Written instruction:
Copy the records below exactly, starting at the line that contains "Build this scene" and ending at the line that contains "sc.camera = cam"; leave out any pictures.
**** Available data
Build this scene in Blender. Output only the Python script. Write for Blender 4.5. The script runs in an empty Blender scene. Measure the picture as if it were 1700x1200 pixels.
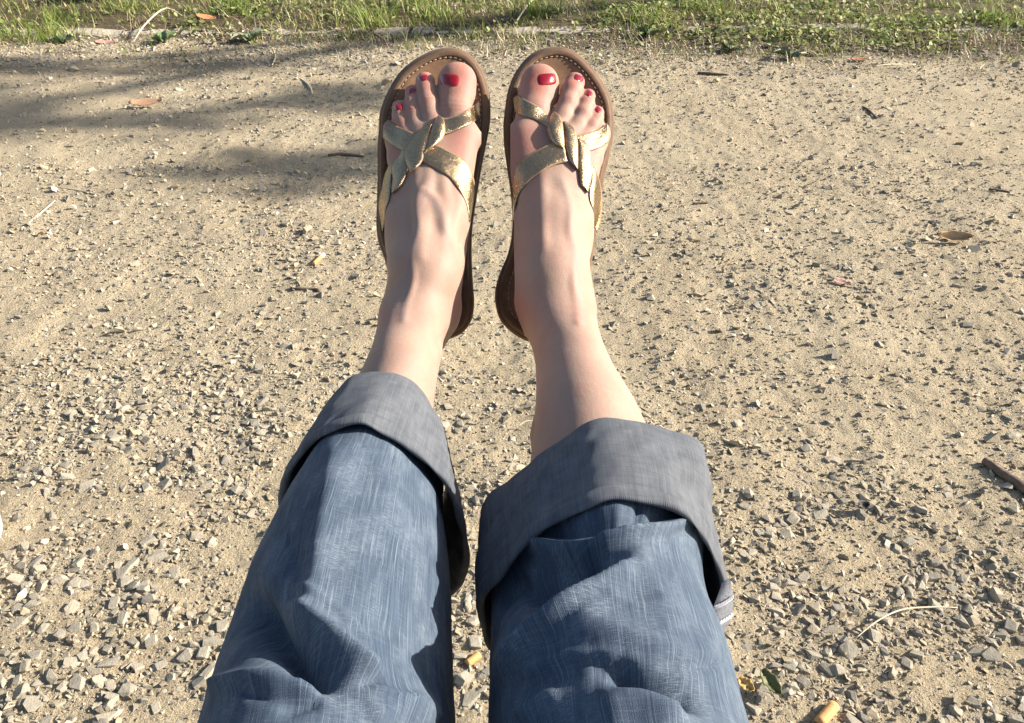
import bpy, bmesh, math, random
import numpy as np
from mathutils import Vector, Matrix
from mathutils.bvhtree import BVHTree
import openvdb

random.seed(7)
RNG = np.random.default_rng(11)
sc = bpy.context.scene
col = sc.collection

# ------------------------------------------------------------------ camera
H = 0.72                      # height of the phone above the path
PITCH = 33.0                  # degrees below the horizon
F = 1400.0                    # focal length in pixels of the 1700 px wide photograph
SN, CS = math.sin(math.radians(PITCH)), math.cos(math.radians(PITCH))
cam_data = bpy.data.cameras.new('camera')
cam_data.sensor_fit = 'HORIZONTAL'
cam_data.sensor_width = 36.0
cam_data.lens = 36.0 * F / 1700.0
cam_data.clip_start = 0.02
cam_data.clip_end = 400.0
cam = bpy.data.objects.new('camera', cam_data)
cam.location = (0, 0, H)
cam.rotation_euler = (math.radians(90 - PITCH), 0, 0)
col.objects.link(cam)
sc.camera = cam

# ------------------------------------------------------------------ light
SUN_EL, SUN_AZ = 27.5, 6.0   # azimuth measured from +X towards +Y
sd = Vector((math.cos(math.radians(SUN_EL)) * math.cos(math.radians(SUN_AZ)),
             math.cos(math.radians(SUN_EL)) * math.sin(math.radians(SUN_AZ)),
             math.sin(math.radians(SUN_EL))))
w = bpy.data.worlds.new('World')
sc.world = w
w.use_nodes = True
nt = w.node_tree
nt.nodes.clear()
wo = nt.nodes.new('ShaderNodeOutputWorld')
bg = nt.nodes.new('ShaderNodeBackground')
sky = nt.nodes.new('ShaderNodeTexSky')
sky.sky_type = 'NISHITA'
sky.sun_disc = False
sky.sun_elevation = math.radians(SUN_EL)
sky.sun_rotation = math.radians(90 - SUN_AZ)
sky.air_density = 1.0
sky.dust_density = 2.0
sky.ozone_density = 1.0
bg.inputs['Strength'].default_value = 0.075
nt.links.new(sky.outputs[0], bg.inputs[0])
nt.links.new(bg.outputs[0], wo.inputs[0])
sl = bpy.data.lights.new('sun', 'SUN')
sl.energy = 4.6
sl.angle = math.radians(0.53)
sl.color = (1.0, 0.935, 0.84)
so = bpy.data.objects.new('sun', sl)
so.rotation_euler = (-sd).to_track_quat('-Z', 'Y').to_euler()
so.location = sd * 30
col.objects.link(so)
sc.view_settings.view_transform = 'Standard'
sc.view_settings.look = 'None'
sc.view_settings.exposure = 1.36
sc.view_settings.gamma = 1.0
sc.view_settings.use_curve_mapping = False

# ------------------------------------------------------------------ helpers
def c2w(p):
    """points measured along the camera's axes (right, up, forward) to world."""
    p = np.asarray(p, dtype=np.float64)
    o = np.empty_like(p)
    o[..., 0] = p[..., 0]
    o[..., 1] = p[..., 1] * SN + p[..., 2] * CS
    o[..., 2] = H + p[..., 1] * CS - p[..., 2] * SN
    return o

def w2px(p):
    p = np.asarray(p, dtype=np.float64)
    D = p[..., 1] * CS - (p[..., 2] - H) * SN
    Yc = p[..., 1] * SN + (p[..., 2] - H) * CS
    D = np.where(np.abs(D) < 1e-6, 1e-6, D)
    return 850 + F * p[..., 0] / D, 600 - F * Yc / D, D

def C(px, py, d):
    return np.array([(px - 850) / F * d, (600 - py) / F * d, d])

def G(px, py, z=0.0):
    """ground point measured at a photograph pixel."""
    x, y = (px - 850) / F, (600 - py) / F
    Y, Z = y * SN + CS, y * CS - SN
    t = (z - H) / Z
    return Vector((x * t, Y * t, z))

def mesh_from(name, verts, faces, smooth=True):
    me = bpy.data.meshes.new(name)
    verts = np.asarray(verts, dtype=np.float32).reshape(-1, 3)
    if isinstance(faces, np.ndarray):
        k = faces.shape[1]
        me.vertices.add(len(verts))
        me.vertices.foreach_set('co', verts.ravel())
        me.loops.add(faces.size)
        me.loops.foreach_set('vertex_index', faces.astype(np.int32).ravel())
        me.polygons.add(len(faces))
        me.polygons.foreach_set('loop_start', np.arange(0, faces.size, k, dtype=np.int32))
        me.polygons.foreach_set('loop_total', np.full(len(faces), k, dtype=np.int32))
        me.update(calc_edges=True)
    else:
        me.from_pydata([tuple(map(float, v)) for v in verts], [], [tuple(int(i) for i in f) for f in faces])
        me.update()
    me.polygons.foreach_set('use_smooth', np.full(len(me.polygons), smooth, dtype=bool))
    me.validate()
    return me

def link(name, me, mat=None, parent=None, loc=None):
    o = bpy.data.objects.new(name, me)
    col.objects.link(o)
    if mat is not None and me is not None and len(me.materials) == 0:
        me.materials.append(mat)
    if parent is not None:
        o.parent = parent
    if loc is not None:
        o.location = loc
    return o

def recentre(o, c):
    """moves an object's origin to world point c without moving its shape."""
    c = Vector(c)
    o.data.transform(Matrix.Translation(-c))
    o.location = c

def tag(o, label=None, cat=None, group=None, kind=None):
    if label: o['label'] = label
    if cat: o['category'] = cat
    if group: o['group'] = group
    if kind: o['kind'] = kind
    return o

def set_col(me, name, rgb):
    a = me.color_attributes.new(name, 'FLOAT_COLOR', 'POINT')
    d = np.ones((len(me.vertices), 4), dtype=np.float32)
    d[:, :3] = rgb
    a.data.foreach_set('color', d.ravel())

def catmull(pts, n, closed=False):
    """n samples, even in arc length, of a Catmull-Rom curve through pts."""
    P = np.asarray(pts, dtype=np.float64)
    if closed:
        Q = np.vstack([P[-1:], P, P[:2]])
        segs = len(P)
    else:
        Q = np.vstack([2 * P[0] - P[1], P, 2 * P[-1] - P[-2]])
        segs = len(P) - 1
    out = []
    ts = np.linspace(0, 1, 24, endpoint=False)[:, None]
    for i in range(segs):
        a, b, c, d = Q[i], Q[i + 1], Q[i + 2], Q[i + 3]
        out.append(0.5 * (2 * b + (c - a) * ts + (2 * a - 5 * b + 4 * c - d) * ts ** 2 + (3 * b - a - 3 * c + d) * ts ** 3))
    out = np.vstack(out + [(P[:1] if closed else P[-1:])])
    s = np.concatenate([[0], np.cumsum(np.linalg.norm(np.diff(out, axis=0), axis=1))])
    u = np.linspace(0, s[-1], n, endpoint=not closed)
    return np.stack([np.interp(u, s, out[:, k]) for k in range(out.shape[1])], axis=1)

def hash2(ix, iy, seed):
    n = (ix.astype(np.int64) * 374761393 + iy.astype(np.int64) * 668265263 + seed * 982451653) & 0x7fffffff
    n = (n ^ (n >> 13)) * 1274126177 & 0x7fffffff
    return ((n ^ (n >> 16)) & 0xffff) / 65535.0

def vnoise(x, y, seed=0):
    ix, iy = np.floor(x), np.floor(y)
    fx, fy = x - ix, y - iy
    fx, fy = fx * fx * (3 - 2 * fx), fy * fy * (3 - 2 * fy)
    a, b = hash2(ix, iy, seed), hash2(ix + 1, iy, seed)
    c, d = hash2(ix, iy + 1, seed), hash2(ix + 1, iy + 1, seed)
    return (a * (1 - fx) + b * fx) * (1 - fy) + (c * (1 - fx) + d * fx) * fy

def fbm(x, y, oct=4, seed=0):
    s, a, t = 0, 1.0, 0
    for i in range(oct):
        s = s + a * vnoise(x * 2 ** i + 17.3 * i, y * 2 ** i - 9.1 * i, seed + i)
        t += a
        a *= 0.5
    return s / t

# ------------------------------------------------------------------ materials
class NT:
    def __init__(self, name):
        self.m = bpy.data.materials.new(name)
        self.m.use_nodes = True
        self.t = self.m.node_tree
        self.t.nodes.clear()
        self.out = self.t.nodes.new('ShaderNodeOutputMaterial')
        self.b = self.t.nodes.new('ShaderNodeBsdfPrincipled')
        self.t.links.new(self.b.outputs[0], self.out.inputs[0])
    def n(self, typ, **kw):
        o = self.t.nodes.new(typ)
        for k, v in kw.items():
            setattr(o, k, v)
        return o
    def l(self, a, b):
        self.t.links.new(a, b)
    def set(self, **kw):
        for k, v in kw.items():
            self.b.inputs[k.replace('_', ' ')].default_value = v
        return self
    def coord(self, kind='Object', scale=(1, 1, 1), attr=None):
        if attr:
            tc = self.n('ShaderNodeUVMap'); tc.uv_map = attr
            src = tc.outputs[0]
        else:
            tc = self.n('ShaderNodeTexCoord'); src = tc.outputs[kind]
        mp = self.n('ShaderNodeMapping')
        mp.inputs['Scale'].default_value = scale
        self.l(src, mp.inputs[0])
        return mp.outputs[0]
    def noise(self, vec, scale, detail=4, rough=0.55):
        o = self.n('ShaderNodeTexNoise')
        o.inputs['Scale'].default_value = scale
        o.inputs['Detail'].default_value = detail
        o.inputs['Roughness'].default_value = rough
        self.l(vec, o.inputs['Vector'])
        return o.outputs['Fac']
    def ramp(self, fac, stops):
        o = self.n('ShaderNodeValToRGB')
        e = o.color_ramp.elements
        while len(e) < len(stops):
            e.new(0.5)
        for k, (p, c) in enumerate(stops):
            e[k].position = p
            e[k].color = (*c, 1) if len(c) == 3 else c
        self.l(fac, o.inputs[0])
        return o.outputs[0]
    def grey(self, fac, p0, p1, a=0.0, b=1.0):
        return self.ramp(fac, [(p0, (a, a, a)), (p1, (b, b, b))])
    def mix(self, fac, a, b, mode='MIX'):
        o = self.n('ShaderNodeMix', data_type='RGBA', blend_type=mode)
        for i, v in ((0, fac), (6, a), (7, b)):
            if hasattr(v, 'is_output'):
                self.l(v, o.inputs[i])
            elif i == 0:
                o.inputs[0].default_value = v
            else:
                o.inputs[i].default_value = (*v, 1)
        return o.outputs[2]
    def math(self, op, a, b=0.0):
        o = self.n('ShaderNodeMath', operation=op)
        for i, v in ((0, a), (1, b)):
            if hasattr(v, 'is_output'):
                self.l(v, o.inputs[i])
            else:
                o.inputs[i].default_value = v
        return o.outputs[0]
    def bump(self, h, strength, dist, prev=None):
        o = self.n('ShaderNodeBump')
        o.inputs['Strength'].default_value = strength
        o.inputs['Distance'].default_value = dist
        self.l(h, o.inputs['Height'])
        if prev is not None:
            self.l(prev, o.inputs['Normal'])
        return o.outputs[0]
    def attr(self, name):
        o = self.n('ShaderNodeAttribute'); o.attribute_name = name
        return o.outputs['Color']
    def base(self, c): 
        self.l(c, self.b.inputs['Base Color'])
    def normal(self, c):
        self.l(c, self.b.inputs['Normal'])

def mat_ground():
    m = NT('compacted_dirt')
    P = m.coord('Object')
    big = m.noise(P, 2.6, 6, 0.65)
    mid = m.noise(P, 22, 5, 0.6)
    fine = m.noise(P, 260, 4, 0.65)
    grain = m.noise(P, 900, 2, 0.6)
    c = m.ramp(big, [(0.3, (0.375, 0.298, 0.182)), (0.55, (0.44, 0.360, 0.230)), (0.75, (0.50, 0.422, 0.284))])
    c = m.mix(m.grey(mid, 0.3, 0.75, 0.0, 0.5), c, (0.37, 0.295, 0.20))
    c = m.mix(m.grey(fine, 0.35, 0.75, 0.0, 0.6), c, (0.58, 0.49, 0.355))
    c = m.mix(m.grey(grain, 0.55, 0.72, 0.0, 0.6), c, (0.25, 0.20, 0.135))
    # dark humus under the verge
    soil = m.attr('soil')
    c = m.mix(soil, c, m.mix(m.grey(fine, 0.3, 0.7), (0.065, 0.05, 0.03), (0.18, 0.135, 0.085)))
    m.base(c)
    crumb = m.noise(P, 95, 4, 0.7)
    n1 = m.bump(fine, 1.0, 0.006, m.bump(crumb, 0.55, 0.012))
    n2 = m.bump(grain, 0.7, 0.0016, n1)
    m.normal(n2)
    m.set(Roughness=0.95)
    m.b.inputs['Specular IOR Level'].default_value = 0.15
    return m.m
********
**** Available data
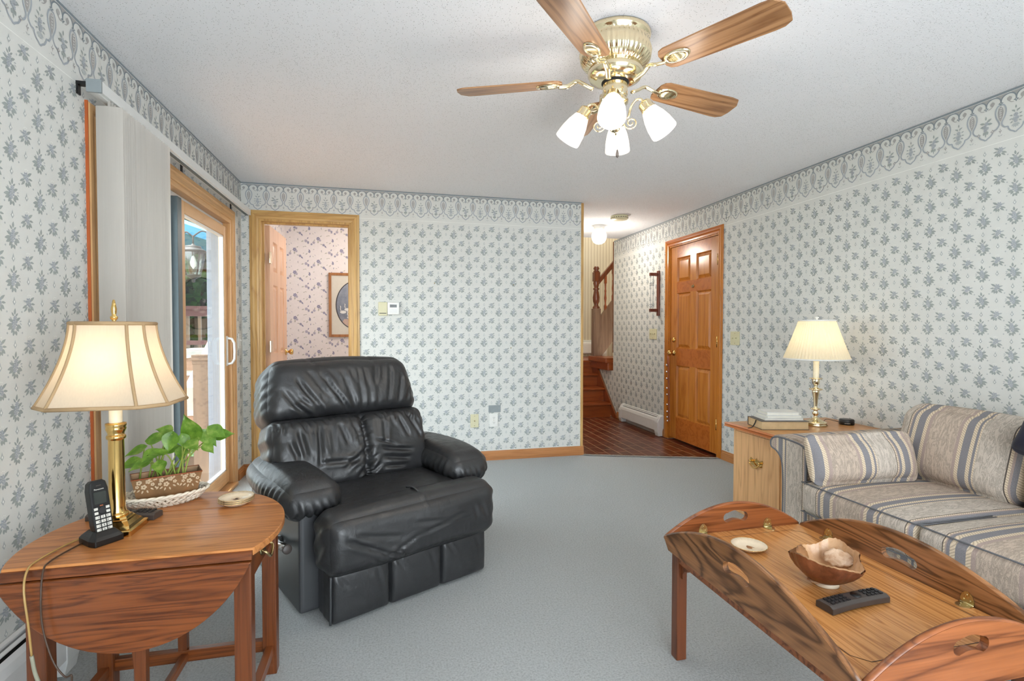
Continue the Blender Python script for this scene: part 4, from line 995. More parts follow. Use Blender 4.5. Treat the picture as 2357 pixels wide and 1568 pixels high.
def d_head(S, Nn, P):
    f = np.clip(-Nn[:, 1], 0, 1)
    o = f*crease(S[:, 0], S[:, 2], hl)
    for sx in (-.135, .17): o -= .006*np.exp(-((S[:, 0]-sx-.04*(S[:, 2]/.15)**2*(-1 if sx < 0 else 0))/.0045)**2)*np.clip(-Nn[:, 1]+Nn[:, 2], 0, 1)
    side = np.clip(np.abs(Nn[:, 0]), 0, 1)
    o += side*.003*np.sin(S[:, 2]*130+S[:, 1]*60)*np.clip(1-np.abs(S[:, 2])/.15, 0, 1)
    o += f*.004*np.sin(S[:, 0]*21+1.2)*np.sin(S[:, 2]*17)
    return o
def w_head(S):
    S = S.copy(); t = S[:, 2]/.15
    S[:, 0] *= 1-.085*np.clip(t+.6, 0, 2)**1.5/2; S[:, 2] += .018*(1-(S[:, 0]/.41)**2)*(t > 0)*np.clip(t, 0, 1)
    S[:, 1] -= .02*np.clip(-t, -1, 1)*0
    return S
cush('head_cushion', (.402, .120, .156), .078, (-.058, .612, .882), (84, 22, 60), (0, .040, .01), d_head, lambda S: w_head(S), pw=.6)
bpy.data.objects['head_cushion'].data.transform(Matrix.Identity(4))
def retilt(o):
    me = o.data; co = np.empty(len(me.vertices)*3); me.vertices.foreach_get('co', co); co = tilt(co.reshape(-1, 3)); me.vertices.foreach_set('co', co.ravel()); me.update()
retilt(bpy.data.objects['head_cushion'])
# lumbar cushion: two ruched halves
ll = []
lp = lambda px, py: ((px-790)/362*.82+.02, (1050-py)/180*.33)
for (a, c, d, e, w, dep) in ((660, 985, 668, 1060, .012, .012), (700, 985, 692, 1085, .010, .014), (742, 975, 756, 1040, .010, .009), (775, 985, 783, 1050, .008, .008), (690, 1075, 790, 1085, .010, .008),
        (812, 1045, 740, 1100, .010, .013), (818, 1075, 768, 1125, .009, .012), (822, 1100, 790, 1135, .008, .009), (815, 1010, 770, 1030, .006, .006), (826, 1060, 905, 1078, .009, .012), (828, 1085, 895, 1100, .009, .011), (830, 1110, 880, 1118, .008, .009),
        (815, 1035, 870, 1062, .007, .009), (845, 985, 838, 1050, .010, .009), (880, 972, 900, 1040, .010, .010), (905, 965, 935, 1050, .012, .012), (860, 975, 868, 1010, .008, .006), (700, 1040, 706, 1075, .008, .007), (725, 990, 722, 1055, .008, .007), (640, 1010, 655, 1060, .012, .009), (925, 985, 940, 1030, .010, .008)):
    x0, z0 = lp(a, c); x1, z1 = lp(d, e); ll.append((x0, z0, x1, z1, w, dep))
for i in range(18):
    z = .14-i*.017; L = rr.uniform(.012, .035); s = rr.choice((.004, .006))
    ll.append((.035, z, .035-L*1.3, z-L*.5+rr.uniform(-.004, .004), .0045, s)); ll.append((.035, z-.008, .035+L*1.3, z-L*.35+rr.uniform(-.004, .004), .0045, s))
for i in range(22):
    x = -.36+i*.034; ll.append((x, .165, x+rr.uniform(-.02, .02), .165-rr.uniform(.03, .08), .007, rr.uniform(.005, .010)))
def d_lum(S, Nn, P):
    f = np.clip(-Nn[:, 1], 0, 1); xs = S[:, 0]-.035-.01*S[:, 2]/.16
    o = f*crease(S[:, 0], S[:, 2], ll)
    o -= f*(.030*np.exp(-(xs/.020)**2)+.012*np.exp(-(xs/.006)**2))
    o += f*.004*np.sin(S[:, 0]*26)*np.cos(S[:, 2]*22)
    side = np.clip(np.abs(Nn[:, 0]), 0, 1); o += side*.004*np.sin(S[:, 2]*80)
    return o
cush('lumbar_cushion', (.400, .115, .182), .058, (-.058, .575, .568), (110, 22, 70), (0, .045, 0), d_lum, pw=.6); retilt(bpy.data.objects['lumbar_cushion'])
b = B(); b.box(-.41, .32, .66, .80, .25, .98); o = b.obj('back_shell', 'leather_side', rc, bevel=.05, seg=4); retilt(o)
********
**** Available data
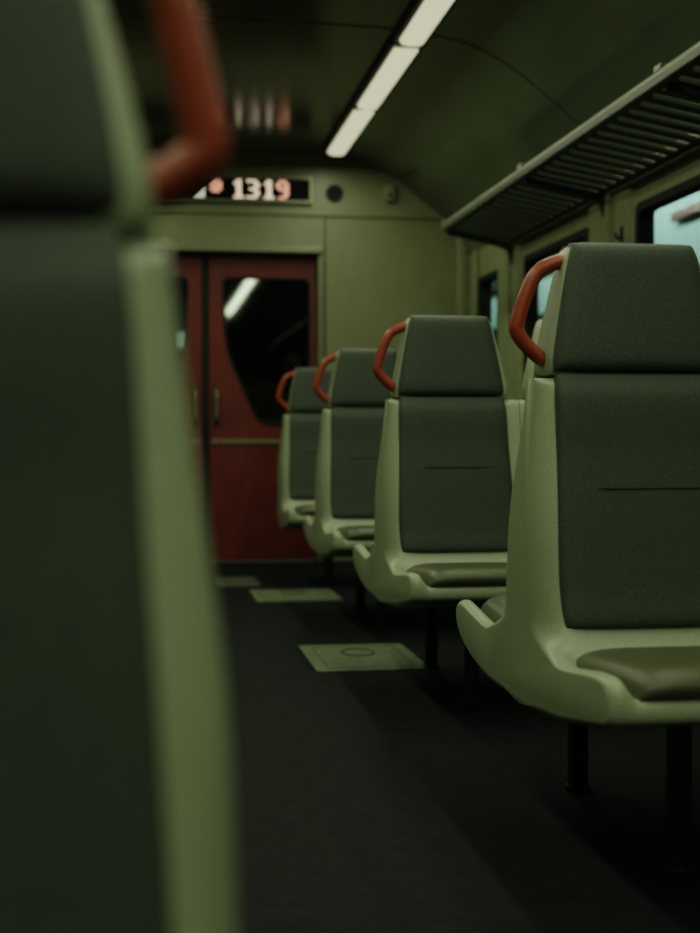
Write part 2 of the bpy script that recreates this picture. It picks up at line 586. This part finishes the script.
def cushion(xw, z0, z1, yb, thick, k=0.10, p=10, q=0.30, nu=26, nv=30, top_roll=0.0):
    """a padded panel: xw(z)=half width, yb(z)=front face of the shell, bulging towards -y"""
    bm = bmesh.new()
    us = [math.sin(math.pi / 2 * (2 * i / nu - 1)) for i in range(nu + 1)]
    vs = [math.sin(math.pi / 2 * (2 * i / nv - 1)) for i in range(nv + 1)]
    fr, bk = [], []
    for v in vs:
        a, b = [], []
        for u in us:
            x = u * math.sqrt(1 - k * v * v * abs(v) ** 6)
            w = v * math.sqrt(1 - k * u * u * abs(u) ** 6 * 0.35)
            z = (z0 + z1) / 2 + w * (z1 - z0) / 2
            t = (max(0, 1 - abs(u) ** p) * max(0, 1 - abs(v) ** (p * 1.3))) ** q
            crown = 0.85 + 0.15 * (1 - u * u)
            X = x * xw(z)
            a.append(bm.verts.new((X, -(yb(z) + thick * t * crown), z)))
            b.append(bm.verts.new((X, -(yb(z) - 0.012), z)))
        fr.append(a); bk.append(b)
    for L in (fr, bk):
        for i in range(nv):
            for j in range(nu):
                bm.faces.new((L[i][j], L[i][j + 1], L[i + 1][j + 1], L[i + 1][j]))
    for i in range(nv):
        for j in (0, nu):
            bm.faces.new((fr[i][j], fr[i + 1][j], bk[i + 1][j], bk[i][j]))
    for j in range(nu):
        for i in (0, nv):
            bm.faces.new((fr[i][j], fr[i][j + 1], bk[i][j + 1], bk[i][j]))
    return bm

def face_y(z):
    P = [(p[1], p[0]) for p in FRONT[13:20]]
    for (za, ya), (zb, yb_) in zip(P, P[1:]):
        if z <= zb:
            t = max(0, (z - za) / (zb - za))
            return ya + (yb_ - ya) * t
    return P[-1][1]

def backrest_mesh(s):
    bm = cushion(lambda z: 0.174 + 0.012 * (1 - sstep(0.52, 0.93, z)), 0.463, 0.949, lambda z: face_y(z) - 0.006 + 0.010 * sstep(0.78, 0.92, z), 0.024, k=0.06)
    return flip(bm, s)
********
Full output:
Build this scene in Blender. Output only the Python script. Write for Blender 4.5. The script runs in an empty Blender scene. Measure the picture as if it were 1700x1200 pixels.
import bpy, bmesh, math, random
import numpy as np
from mathutils import Vector, Matrix
from mathutils.bvhtree import BVHTree
import openvdb

random.seed(7)
RNG = np.random.default_rng(11)
sc = bpy.context.scene
col = sc.collection

# ------------------------------------------------------------------ camera
H = 0.72                      # height of the phone above the path
PITCH = 33.0                  # degrees below the horizon
F = 1400.0                    # focal length in pixels of the 1700 px wide photograph
SN, CS = math.sin(math.radians(PITCH)), math.cos(math.radians(PITCH))
cam_data = bpy.data.cameras.new('camera')
cam_data.sensor_fit = 'HORIZONTAL'
cam_data.sensor_width = 36.0
cam_data.lens = 36.0 * F / 1700.0
cam_data.clip_start = 0.02
cam_data.clip_end = 400.0
cam = bpy.data.objects.new('camera', cam_data)
cam.location = (0, 0, H)
cam.rotation_euler = (math.radians(90 - PITCH), 0, 0)
col.objects.link(cam)
sc.camera = cam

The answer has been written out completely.